La dimension performative de son travail ne doit pas être négligée. Même dans ses œuvres apparemment statiques, il y a toujours un sentiment de mouvement, de transformation en cours. Ses installations sont des théâtres où se joue le drame de notre contemporanéité. Les chaises renversées, les plantes qui poussent, les miroirs qui reflètent et fragmentent l’espace : tout participe à une chorégraphie complexe où le spectateur devient acteur malgré lui.
Le film “Native Son” qu’il a réalisé en 2019 n’est pas une simple adaptation du roman de Richard Wright : c’est une réinterprétation radicale qui pose la question de la pertinence contemporaine des archétypes raciaux. En transposant l’histoire dans notre époque, Johnson ne se contente pas de moderniser le récit, il en révèle les résonances profondes avec nos propres anxiétés sociales.
Ce qui rend l’œuvre de Johnson si importante aujourd’hui, c’est sa capacité à transcender les catégories faciles. Il n’est pas un artiste “noir” qui fait de l’art “noir” pour un public “noir”. Il est un artiste qui utilise son expérience personnelle comme point de départ pour explorer des questions universelles. Son travail nous parle d’anxiété, d’identité, de spiritualité et de pouvoir d’une manière qui résonne avec notre époque troublée.
Dans un monde de l’art obsédé par les étiquettes faciles et les catégories marketing, Johnson reste insaisissable, refusant de se laisser enfermer dans une case confortable. Son œuvre est un défi constant à nos présupposés sur ce que l’art contemporain peut ou devrait être. C’est précisément ce qui en fait l’un des artistes les plus essentiels de notre temps.

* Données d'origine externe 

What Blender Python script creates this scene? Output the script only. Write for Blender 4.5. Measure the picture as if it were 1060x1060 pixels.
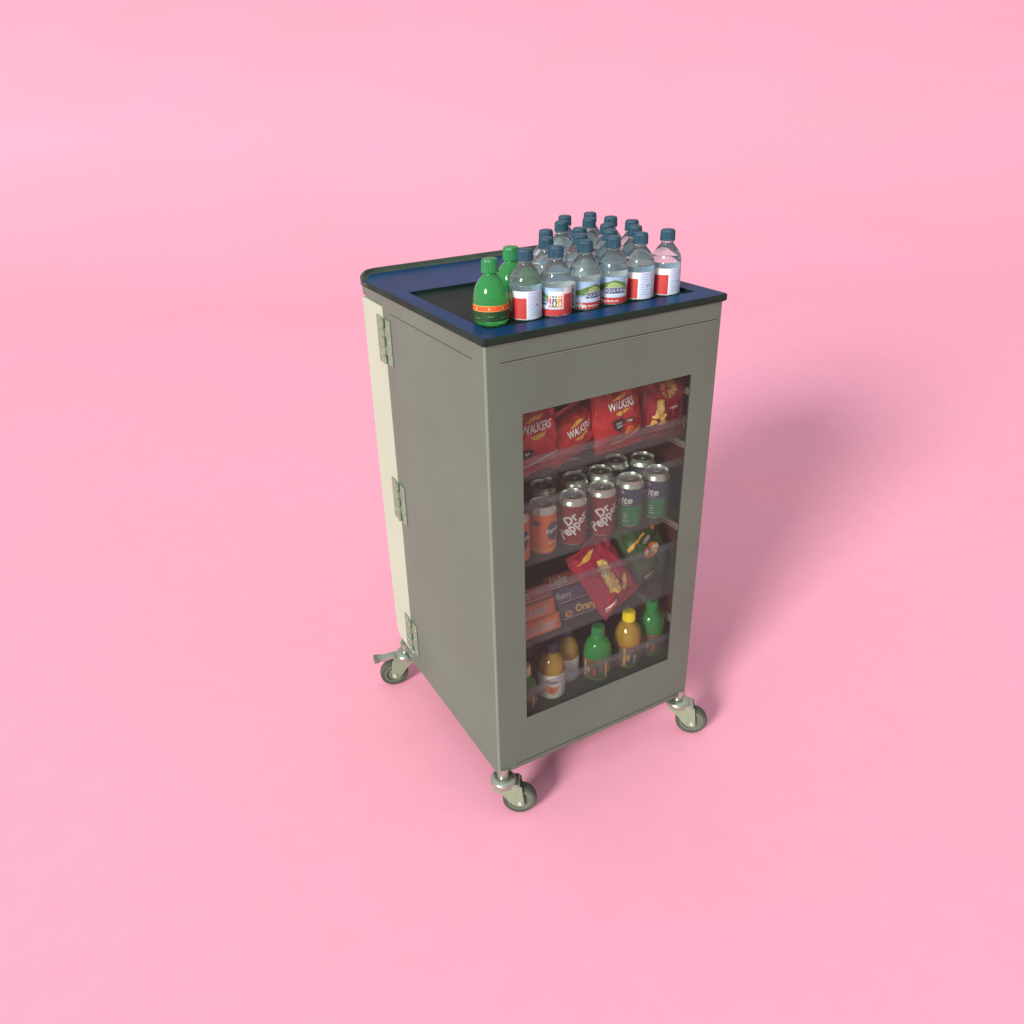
import bpy, math, random
from mathutils import Vector, Matrix, noise
from mathutils.geometry import tessellate_polygon
random.seed(4)
R = math.radians
scene = bpy.context.scene
for o in list(bpy.data.objects): bpy.data.objects.remove(o)
col = scene.collection

# ------------------------------------------------------------------ camera, light, exposure
cd = bpy.data.cameras.new('camera'); cam = bpy.data.objects.new('camera', cd); col.objects.link(cam)
cam.location = (-0.6535, -1.2378, 1.4377); cam.rotation_euler = (1.1031, 0.0334, -0.4993)
cd.sensor_width = 36; cd.lens = 851.03 / 1060 * 36
cd.shift_x = (530 - 503.43) / 1060; cd.shift_y = -(530 - 508.08) / 1060
cd.clip_start = 0.01; cd.clip_end = 500
scene.camera = cam

world = bpy.data.worlds.new('World'); scene.world = world; world.use_nodes = True
wn = world.node_tree; wn.nodes.clear()
wo = wn.nodes.new('ShaderNodeOutputWorld'); wb = wn.nodes.new('ShaderNodeBackground')
tc = wn.nodes.new('ShaderNodeTexCoord'); sx = wn.nodes.new('ShaderNodeSeparateXYZ'); rp = wn.nodes.new('ShaderNodeValToRGB')
wn.links.new(tc.outputs['Generated'], sx.inputs[0]); wn.links.new(sx.outputs['Z'], rp.inputs[0])
e = rp.color_ramp.elements
e[0].position = 0.0; e[0].color = (.40, .40, .40, 1); e[1].position = 1.0; e[1].color = (.70, .72, .74, 1)
m_ = e.new(.5); m_.color = (.50, .51, .52, 1)
wn.links.new(rp.outputs[0], wb.inputs[0]); wb.inputs[1].default_value = 1.04
wn.links.new(wb.outputs[0], wo.inputs[0])

KEY_AZ, KEY_EL, KEY_D = R(25), R(23), 60.0      # the shadow runs towards KEY_AZ
kd = bpy.data.lights.new('key_softbox', 'AREA'); kd.shape = 'DISK'; kd.size = 17.0; kd.energy = 49500; kd.color = (1.0, .975, .93)
key = bpy.data.objects.new('key_softbox', kd); col.objects.link(key)
dirv = Vector((-math.cos(KEY_AZ) * math.cos(KEY_EL), -math.sin(KEY_AZ) * math.cos(KEY_EL), math.sin(KEY_EL)))
key.location = Vector((.3, .25, .5)) + dirv * KEY_D
key.rotation_euler = dirv.to_track_quat('Z', 'Y').to_euler()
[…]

Et si vous n’êtes toujours pas convaincus, si vous préférez encore vos petites aquarelles du dimanche, tant pis pour vous. Pendant que vous vous extasiez devant des couchers de soleil en série limitée, Johnson continue de créer un art qui nous force à regarder en face les contradictions et les anxiétés de notre époque. Un art qui ne se contente pas de décorer nos murs, mais qui les fait trembler sur leurs fondations.